2008年

フランスの時間の流れはゆったり

四月に入り西フランスでも春がやってきた。街道沿いの樹々に緑の若葉が付き、日ごとにその緑が増えていく。

今週から夏時間になったこともあり、日没時刻が午後八時半過ぎになった。特に晴れた夕空の下、仕事を終えて車を走らせて帰宅するときは開放的な気分になり、何やら心まで軽くなった気がする。

春先のフランスの田舎道のドライブは快適である。村(町)の中心には必ず教会がある。とがった屋根が目印で、教会の近くには役場、郵便局、そしてカフェやバー、TABACというタバコ店などがある。

休日の天気の良い日にはこうした田舎道をあてもなくドライブして、気に入った村に着くと車を停めて散策する。村人は気さくで、初対面の私にもボン・ジュールと挨拶してくれる。今は菜の花が黄色いじゅうたんのように咲き乱れている。

アパートの目の前に公園がある。フランス人は公園をとても大切にする。夜間は出入り口に鍵がかけられ、人が入れないようになっている。

芝生や花壇はよく手入れされ、人々は芝生に寝転んだり、楽器を演奏したり、ベンチで新聞や本を読んだり、思い思いに過ごす。私も週末、ときどき文庫本を持ってこういう公園に行く。

フランス人は散歩が好きだ。カップルはもとより老夫婦が手をつないで歩いていたり、若い夫婦が子供を乳母車に乗せていたり、中学生や高校生くらいの子供もいっしょに家族そろって散策したりしている。そういえば家族で散歩したりする光景を日本では見かけない。

フランスではそもそも散歩がしやすいように公園、街並みが整備され、石畳や歴史的建造物が維持されていて街の景観を美しくしようと努めている。カフェがいたるところにあり、散歩の途中でコーヒーを飲むことができる。カフェでは店の人から文句を言われずに何時間も過ごすことができる。

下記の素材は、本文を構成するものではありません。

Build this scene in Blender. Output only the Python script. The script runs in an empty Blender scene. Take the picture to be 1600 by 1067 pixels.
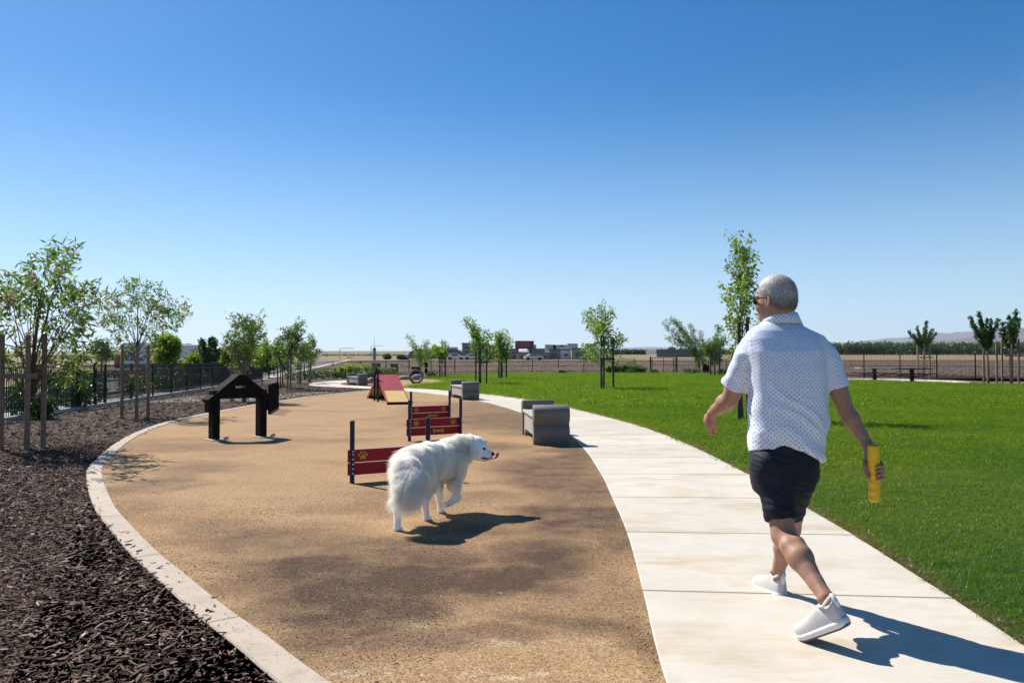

行列を作って買うパン屋さんでは庶民の会話がある。いつもはバゲットを一本だけ買う私がある日たまたま日本へのお土産にバゲットを五本買ったことがあった。「あら、今日はずいぶんいっぱい買うのね」などと言われる。

誰に対してもこうした会話が交わされる。そういう会話が長引いて待たされても、後ろに並ぶ客は文句を言わない。

町のお店での買い物はこういうものだというのがフランス人の感覚なのだろう。こうして過ごすフランスの日常の時間は日本よりゆったりと流れている気がする。人生の送り方に関しては、残念ながら日本はフランスと比べて貧しいと思わざるを得ないのである。